§ **Goal**
Copy out all of the material exactly.

§ **Record list**
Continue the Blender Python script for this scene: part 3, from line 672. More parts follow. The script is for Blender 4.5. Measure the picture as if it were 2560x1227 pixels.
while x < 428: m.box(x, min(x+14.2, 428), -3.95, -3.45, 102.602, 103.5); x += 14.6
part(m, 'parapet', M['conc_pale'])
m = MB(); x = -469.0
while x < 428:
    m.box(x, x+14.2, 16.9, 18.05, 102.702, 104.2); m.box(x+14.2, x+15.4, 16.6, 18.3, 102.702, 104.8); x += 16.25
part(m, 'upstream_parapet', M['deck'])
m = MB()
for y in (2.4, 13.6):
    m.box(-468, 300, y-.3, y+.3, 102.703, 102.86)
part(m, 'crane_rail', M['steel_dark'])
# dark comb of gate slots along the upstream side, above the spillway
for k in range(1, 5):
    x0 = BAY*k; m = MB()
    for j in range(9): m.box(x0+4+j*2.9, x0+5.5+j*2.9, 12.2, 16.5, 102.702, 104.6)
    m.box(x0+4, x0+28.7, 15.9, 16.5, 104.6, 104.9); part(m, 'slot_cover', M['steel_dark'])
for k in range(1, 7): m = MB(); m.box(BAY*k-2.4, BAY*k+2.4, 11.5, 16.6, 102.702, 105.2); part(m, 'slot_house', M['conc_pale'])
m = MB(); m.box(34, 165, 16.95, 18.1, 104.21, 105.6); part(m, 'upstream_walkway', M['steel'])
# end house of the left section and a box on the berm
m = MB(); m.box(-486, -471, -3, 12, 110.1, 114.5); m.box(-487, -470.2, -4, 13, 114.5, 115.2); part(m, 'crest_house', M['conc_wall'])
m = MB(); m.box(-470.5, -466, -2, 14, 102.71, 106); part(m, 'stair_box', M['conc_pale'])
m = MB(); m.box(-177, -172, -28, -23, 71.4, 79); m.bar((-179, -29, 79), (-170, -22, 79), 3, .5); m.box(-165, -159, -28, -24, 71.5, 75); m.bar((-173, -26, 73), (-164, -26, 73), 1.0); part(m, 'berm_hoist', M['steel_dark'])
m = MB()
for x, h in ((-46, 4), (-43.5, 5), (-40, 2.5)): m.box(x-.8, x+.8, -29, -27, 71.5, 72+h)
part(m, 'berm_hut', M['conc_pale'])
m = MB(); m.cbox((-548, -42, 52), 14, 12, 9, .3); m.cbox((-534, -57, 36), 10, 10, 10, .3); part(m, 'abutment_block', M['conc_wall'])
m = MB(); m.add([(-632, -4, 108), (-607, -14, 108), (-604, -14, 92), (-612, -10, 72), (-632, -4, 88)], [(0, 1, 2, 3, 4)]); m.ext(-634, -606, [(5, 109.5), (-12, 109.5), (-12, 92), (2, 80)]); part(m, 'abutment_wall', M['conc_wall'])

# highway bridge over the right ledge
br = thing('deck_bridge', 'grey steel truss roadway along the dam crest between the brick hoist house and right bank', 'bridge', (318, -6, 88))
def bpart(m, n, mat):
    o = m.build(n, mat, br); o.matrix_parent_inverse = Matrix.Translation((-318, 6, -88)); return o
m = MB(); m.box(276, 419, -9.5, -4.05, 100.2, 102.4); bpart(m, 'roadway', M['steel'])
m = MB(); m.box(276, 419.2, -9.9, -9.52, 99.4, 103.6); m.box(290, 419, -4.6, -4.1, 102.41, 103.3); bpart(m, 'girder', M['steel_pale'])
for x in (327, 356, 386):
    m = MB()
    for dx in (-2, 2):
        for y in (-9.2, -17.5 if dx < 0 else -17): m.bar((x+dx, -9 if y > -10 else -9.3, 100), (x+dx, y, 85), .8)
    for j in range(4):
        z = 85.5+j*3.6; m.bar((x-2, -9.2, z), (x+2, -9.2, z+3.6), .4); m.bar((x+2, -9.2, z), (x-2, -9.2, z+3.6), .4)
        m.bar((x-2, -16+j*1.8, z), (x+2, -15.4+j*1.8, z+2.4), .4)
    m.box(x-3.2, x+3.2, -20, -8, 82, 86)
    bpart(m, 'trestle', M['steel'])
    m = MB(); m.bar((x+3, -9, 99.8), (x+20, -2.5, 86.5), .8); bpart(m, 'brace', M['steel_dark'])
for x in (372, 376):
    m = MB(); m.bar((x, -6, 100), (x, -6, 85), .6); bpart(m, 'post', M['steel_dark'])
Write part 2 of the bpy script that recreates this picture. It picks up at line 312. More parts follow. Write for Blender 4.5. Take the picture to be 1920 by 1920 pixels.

§ **Response**
Continue the Blender Python script for this scene: part 3, from line 672. More parts follow. The script is for Blender 4.5. Measure the picture as if it were 2560x1227 pixels.
while x < 428: m.box(x, min(x+14.2, 428), -3.95, -3.45, 102.602, 103.5); x += 14.6
part(m, 'parapet', M['conc_pale'])
m = MB(); x = -469.0
while x < 428:
    m.box(x, x+14.2, 16.9, 18.05, 102.702, 104.2); m.box(x+14.2, x+15.4, 16.6, 18.3, 102.702, 104.8); x += 16.25
part(m, 'upstream_parapet', M['deck'])
m = MB()
for y in (2.4, 13.6):
    m.box(-468, 300, y-.3, y+.3, 102.703, 102.86)
part(m, 'crane_rail', M['steel_dark'])
# dark comb of gate slots along the upstream side, above the spillway
for k in range(1, 5):
    x0 = BAY*k; m = MB()
    for j in range(9): m.box(x0+4+j*2.9, x0+5.5+j*2.9, 12.2, 16.5, 102.702, 104.6)
    m.box(x0+4, x0+28.7, 15.9, 16.5, 104.6, 104.9); part(m, 'slot_cover', M['steel_dark'])
for k in range(1, 7): m = MB(); m.box(BAY*k-2.4, BAY*k+2.4, 11.5, 16.6, 102.702, 105.2); part(m, 'slot_house', M['conc_pale'])
m = MB(); m.box(34, 165, 16.95, 18.1, 104.21, 105.6); part(m, 'upstream_walkway', M['steel'])
# end house of the left section and a box on the berm
m = MB(); m.box(-486, -471, -3, 12, 110.1, 114.5); m.box(-487, -470.2, -4, 13, 114.5, 115.2); part(m, 'crest_house', M['conc_wall'])
m = MB(); m.box(-470.5, -466, -2, 14, 102.71, 106); part(m, 'stair_box', M['conc_pale'])
m = MB(); m.box(-177, -172, -28, -23, 71.4, 79); m.bar((-179, -29, 79), (-170, -22, 79), 3, .5); m.box(-165, -159, -28, -24, 71.5, 75); m.bar((-173, -26, 73), (-164, -26, 73), 1.0); part(m, 'berm_hoist', M['steel_dark'])
m = MB()
for x, h in ((-46, 4), (-43.5, 5), (-40, 2.5)): m.box(x-.8, x+.8, -29, -27, 71.5, 72+h)
part(m, 'berm_hut', M['conc_pale'])
m = MB(); m.cbox((-548, -42, 52), 14, 12, 9, .3); m.cbox((-534, -57, 36), 10, 10, 10, .3); part(m, 'abutment_block', M['conc_wall'])
m = MB(); m.add([(-632, -4, 108), (-607, -14, 108), (-604, -14, 92), (-612, -10, 72), (-632, -4, 88)], [(0, 1, 2, 3, 4)]); m.ext(-634, -606, [(5, 109.5), (-12, 109.5), (-12, 92), (2, 80)]); part(m, 'abutment_wall', M['conc_wall'])

# highway bridge over the right ledge
br = thing('deck_bridge', 'grey steel truss roadway along the dam crest between the brick hoist house and right bank', 'bridge', (318, -6, 88))
def bpart(m, n, mat):
    o = m.build(n, mat, br); o.matrix_parent_inverse = Matrix.Translation((-318, 6, -88)); return o
m = MB(); m.box(276, 419, -9.5, -4.05, 100.2, 102.4); bpart(m, 'roadway', M['steel'])
m = MB(); m.box(276, 419.2, -9.9, -9.52, 99.4, 103.6); m.box(290, 419, -4.6, -4.1, 102.41, 103.3); bpart(m, 'girder', M['steel_pale'])
for x in (327, 356, 386):
    m = MB()
    for dx in (-2, 2):
        for y in (-9.2, -17.5 if dx < 0 else -17): m.bar((x+dx, -9 if y > -10 else -9.3, 100), (x+dx, y, 85), .8)
    for j in range(4):
        z = 85.5+j*3.6; m.bar((x-2, -9.2, z), (x+2, -9.2, z+3.6), .4); m.bar((x+2, -9.2, z), (x-2, -9.2, z+3.6), .4)
        m.bar((x-2, -16+j*1.8, z), (x+2, -15.4+j*1.8, z+2.4), .4)
    m.box(x-3.2, x+3.2, -20, -8, 82, 86)
    bpart(m, 'trestle', M['steel'])
    m = MB(); m.bar((x+3, -9, 99.8), (x+20, -2.5, 86.5), .8); bpart(m, 'brace', M['steel_dark'])
for x in (372, 376):
    m = MB(); m.bar((x, -6, 100), (x, -6, 85), .6); bpart(m, 'post', M['steel_dark'])
Write part 2 of the bpy script that recreates this picture. It picks up at line 312. More parts follow. Write for Blender 4.5. Take the picture to be 1920 by 1920 pixels.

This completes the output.